Quote, line for line, the entries from the first through the one containing "return ze(x)". Pictures are left out.
┄┄┄┄┄┄
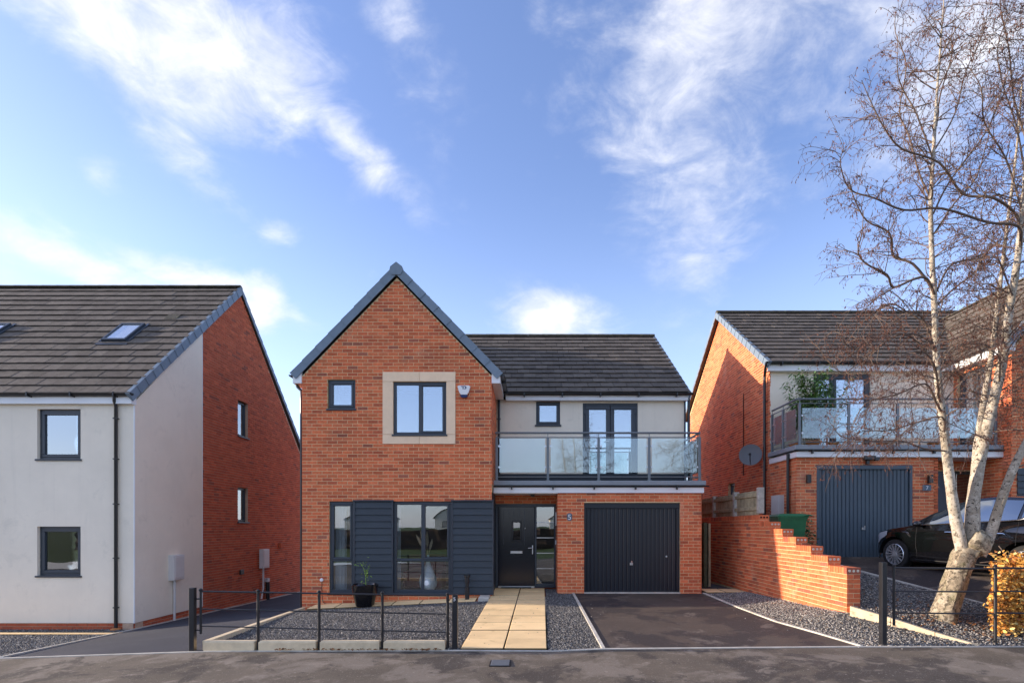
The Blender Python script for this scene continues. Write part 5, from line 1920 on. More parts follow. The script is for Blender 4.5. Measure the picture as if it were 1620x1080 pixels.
for z in (.4, 1.5):
    MB().box(4.492, 4.53, 13.46, 14.36, z, z + .1).build('gate_rail', M['timber'], gt)
MB().cbox(front(13.44), 4.475, 4.53, .2, 1.78, -.06, 0, .004).build('gate_stile', M['timber'], gt)

# ================================================================ IRON FENCES


def ground_front(x):
    return ze(x)


fl = empty('iron_fence', (-2.8, 7.4, 0), 'black iron estate fence with three thin rails along the left front yard', 'fence', 'iron estate fences along the footway')
yF = 7.40


def bar(root, name, p, q, r=.011, flat=False):
    return MB().tube([p, q], r, 8).build(name, M['iron'], root, smooth=True)


def topbar(x): return .80 + (x + 4.55) / 3.4 * -.055
xsL = [-4.53, -3.74, -2.90, -2.03, -1.13]
for (za, zb2) in ((.805, .745), (.562, .492), (.328, .240)):
    for a, b in zip(xsL, xsL[1:]):
        t0, t1 = (a + 4.53) / 3.4, (b + 4.53) / 3.4
        bar(fl, 'rail', (a, yF, za + (zb2 - za) * t0), (b, yF, za + (zb2 - za) * t1), .012 if za > .7 else .009)
for i, x in enumerate(xsL):
    zt = topbar(x)
    m_ = MB(); m_.tube([(x, yF, .22 if i == 0 else -.03), (x, yF, zt + .012)], .020 if i else .016, 10)
    m_.lathe((x, yF, zt + .005), [(.018, 0), (.024, .012), (.024, .026), (.014, .038), (.003, .042)], 12)
    m_.build('fence_post', M['iron'], fl, smooth=True)
for z in (.70, .27):
    bar(fl, 'hinge', (-4.64, yF, z), (-4.53, yF, z), .009)
mb = MB(); mb.cbox(front(7.355), -4.672, -4.602, -.06, .855, -.07, 0, .008); mb.build('gate_post', M['iron'], fl)
mb = MB(); mb.cbox(front(7.355), -1.065, -.99, -.04, .765, -.07, 0, .008); gp = mb.build('gate_post', M['iron'], fl)
digit('5', front(7.355), -1.03, .705, .002, .052, gp, M['plaque_white'])

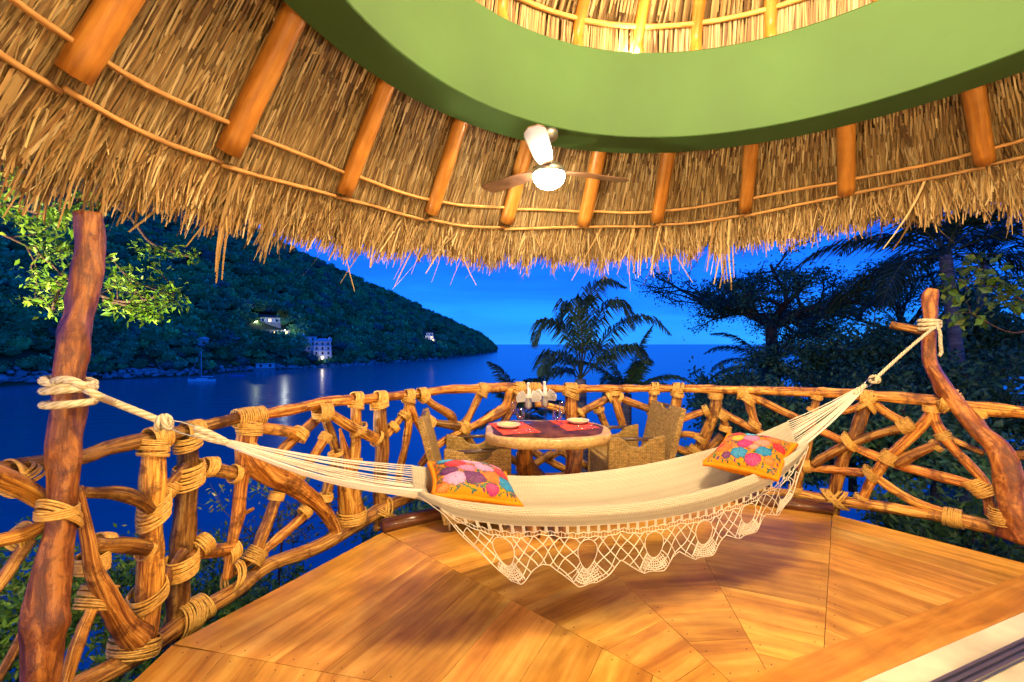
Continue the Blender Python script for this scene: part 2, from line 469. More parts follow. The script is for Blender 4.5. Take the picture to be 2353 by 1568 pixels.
┄┄┄┄┄┄
Answer to this exercise:
The Blender Python script for this scene continues. Write part 5, from line 1920 on. More parts follow. The script is for Blender 4.5. Measure the picture as if it were 1620x1080 pixels.
for z in (.4, 1.5):
    MB().box(4.492, 4.53, 13.46, 14.36, z, z + .1).build('gate_rail', M['timber'], gt)
MB().cbox(front(13.44), 4.475, 4.53, .2, 1.78, -.06, 0, .004).build('gate_stile', M['timber'], gt)

# ================================================================ IRON FENCES


def ground_front(x):
    return ze(x)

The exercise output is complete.